▶ STATED GOAL: Return verbatim everything from the first line through the line that contains "0, .965)), .05, .012), m_frame, bevel=.003)", and stop there.

▶ RECORDED DATA:
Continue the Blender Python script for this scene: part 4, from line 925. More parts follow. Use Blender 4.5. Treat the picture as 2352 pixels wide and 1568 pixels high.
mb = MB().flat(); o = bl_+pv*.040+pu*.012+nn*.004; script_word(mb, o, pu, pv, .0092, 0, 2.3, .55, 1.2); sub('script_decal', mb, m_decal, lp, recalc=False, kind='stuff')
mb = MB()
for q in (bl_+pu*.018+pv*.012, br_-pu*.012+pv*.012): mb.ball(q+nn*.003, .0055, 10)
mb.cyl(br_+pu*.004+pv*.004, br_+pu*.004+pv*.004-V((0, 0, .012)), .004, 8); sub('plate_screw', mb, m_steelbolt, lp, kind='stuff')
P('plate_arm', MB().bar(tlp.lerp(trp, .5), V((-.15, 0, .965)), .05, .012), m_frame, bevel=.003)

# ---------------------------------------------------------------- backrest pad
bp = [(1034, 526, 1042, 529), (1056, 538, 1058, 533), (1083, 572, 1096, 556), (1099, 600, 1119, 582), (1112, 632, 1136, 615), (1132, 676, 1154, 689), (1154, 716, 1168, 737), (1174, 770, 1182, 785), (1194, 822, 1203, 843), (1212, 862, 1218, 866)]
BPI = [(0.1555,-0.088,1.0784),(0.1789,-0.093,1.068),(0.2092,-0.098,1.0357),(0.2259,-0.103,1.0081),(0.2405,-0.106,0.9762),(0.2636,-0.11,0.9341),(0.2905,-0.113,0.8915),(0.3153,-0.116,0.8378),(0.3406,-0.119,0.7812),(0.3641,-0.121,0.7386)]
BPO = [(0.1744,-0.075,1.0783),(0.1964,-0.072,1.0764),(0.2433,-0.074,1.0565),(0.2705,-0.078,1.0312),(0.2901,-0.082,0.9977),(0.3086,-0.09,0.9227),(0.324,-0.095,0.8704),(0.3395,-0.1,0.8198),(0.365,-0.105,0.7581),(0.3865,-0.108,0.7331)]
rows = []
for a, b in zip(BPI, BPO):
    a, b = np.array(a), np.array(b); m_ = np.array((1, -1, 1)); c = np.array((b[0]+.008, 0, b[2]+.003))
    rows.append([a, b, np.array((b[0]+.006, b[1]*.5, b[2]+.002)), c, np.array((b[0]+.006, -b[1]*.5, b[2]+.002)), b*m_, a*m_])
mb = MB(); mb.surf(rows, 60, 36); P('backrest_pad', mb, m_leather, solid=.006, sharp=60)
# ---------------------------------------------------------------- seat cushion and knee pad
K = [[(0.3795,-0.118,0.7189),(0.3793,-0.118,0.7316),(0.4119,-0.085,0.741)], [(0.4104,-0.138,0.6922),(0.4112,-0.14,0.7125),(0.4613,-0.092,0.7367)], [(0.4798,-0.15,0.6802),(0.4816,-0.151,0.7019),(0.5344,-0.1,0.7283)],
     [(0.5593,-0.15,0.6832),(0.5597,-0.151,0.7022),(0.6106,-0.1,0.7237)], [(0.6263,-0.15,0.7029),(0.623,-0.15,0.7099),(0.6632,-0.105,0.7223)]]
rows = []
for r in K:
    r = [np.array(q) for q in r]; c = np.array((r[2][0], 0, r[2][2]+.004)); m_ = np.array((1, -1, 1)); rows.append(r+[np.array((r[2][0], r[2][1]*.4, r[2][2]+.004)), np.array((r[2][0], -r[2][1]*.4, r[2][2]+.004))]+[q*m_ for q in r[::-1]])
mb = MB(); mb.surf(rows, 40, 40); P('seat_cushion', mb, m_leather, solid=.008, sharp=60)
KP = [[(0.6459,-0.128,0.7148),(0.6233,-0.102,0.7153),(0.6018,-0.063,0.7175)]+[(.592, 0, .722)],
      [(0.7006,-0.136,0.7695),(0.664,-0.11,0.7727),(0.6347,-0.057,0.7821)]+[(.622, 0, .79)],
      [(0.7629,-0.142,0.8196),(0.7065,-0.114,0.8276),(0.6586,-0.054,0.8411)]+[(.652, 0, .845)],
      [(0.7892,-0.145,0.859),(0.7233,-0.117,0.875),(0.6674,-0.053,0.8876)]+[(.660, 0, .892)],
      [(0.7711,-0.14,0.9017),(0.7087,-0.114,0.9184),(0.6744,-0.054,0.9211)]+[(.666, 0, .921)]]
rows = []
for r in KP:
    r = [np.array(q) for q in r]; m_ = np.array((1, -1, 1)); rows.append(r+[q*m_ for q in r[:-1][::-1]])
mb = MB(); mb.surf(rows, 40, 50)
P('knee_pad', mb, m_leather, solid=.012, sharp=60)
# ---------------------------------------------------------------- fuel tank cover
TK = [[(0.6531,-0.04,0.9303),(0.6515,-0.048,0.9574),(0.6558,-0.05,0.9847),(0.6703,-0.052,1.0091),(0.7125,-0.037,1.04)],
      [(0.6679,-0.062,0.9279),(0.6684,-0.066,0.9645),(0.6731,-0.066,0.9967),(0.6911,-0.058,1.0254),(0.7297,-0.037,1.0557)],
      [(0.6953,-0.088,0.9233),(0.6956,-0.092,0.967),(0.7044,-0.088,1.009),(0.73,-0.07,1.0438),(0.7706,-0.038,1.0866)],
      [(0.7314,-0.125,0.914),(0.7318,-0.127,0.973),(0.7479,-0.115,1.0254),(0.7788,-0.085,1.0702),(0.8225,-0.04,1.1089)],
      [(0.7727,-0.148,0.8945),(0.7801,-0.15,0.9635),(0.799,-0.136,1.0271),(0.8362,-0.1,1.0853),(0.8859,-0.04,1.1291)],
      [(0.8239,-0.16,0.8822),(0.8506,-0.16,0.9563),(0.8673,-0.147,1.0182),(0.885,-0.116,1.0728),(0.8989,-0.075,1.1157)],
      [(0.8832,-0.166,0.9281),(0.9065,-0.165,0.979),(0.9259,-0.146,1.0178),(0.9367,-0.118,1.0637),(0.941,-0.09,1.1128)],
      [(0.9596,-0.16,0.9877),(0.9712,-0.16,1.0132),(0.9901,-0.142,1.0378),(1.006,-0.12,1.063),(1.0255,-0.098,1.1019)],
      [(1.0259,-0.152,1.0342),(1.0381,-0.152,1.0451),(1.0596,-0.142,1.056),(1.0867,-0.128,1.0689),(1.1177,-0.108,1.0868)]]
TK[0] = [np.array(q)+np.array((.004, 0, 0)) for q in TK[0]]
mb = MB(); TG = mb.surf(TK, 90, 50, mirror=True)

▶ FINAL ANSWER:
Continue the Blender Python script for this scene: part 4, from line 925. More parts follow. Use Blender 4.5. Treat the picture as 2352 pixels wide and 1568 pixels high.
mb = MB().flat(); o = bl_+pv*.040+pu*.012+nn*.004; script_word(mb, o, pu, pv, .0092, 0, 2.3, .55, 1.2); sub('script_decal', mb, m_decal, lp, recalc=False, kind='stuff')
mb = MB()
for q in (bl_+pu*.018+pv*.012, br_-pu*.012+pv*.012): mb.ball(q+nn*.003, .0055, 10)
mb.cyl(br_+pu*.004+pv*.004, br_+pu*.004+pv*.004-V((0, 0, .012)), .004, 8); sub('plate_screw', mb, m_steelbolt, lp, kind='stuff')
P('plate_arm', MB().bar(tlp.lerp(trp, .5), V((-.15, 0, .965)), .05, .012), m_frame, bevel=.003)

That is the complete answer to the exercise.